- TASK PROMPT
Count up the lines in the following listing that hold the word "script", then give only that count.

── EXCERPTED RECORDS ──

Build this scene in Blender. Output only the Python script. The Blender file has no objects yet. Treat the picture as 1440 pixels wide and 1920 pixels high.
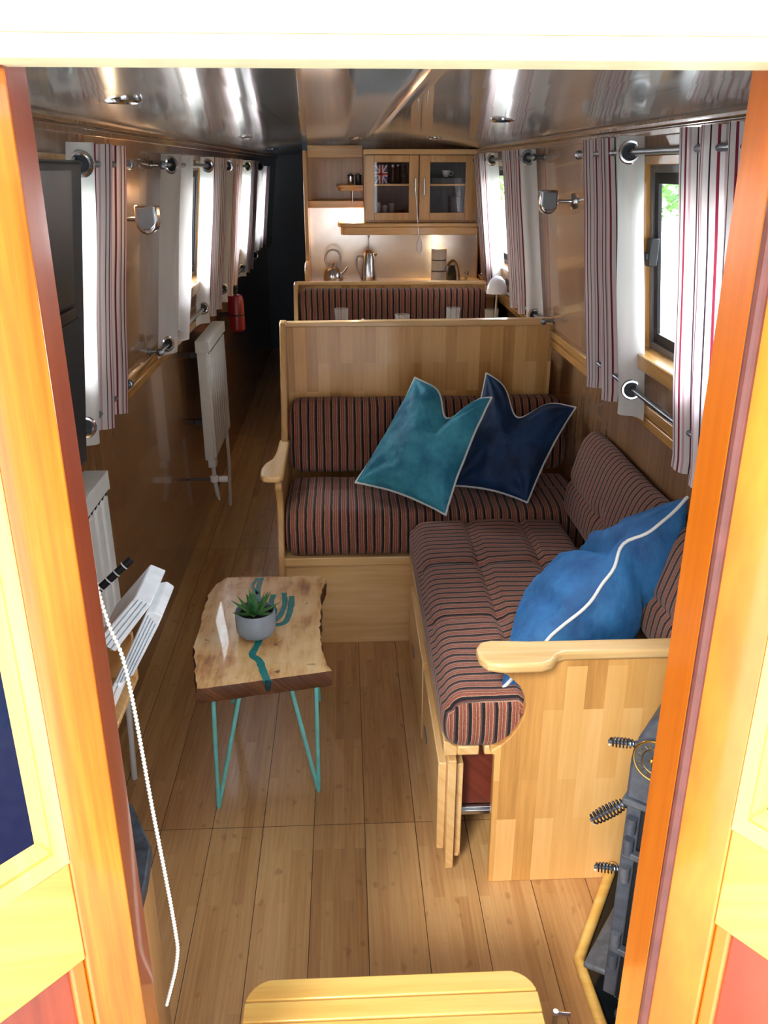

───
── EXCERPTED RECORDS ──

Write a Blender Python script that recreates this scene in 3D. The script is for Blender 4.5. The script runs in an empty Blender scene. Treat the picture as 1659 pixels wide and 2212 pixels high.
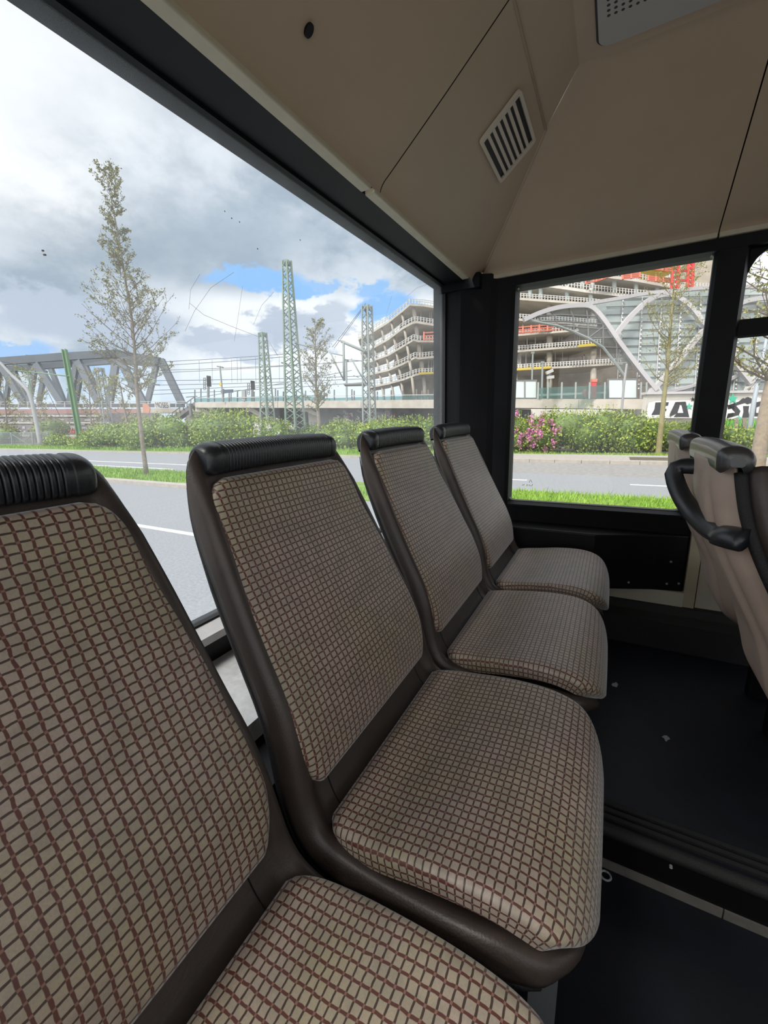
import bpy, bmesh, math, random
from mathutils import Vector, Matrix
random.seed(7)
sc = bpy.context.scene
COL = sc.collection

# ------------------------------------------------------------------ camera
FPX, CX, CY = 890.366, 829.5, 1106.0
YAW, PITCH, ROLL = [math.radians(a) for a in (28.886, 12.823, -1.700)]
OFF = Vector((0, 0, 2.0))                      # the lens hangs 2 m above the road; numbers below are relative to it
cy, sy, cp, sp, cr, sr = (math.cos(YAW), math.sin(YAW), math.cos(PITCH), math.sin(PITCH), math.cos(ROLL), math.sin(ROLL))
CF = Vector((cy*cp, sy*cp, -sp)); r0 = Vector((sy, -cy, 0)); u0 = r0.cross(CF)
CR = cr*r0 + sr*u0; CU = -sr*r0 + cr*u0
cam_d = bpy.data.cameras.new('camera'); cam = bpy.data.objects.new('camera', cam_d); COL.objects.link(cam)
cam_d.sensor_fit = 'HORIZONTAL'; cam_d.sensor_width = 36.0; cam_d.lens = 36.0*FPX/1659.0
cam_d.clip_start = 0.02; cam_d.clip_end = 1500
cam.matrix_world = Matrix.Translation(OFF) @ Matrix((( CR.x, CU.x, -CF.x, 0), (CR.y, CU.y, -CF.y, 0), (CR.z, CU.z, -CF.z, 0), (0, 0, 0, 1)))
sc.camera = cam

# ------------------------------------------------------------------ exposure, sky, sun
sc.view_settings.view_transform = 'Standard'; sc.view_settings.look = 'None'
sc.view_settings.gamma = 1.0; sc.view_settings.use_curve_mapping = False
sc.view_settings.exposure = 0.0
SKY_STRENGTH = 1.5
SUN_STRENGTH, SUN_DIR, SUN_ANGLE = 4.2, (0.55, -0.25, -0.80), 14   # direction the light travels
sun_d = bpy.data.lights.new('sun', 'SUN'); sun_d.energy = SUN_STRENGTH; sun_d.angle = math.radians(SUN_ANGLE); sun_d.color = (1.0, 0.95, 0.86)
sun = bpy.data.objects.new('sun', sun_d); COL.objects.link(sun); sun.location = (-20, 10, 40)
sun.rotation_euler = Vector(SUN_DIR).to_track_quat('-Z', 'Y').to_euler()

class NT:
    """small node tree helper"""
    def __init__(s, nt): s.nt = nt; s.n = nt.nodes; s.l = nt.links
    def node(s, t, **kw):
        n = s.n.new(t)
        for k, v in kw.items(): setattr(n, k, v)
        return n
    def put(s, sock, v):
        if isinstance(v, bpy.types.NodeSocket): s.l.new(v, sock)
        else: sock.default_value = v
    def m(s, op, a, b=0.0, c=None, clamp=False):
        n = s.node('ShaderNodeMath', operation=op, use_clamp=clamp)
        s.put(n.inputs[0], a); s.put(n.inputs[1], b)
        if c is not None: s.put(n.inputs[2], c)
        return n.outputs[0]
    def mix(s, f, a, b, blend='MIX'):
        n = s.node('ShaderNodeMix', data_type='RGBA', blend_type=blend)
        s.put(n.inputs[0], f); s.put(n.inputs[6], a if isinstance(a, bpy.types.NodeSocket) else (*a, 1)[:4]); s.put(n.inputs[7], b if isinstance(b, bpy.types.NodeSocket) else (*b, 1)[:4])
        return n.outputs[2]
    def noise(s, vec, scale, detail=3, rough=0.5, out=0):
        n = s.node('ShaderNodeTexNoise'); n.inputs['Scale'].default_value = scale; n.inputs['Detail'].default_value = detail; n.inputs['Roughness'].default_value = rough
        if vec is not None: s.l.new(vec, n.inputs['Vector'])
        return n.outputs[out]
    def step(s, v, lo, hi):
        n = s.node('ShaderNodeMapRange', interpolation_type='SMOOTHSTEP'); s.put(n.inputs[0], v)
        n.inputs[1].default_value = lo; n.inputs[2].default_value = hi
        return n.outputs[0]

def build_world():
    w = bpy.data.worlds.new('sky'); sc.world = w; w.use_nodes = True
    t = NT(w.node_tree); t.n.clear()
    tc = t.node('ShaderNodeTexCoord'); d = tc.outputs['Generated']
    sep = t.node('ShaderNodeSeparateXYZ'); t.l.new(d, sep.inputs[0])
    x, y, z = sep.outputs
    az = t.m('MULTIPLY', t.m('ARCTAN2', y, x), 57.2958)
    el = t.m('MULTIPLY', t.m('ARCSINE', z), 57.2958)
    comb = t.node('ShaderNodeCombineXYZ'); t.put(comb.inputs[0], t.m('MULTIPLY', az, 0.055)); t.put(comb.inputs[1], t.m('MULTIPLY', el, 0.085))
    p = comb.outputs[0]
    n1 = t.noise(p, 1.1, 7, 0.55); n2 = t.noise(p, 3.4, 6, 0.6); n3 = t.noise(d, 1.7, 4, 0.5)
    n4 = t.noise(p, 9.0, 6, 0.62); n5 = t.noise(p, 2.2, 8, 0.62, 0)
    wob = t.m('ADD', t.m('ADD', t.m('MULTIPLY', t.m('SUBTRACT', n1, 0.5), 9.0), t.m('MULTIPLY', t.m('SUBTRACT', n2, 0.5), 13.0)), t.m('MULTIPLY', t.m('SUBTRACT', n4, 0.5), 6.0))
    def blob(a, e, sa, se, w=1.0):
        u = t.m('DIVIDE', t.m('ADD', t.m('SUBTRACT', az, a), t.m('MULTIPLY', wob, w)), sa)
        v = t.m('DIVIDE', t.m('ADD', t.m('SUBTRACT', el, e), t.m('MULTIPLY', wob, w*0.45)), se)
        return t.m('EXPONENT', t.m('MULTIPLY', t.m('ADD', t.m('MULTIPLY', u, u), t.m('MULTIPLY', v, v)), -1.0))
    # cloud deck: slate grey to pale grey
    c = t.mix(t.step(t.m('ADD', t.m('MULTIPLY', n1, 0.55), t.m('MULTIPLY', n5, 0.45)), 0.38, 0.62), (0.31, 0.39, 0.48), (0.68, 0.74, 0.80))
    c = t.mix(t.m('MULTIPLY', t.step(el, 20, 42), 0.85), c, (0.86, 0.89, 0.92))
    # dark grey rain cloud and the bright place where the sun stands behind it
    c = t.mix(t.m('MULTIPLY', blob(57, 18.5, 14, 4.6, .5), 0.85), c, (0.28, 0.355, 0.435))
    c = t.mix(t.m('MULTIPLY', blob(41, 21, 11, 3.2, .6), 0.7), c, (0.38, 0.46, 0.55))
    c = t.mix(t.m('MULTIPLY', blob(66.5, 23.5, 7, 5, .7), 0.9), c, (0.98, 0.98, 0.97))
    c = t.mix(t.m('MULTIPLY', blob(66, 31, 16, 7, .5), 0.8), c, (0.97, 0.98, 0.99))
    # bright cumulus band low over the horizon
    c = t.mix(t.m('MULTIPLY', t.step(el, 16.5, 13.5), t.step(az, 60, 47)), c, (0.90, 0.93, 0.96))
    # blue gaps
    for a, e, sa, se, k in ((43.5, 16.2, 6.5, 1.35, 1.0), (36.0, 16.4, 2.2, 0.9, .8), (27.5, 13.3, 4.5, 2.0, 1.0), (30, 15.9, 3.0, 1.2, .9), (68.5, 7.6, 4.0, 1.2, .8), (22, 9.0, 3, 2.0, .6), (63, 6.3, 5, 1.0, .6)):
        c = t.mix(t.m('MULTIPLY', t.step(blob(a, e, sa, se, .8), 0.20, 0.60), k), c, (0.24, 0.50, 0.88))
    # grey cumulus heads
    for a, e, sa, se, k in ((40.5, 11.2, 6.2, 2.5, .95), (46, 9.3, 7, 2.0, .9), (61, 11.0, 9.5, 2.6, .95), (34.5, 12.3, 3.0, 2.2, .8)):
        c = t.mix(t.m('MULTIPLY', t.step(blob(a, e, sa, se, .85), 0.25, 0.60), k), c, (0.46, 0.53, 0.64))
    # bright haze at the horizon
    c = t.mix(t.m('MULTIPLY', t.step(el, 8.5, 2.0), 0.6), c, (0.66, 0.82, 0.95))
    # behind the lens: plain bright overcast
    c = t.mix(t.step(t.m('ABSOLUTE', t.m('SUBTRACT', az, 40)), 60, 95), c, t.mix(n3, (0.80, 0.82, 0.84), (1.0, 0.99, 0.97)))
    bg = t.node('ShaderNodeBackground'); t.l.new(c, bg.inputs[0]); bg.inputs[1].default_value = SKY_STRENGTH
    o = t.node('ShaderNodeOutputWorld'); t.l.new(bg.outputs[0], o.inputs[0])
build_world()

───

- WORKED ANSWER
2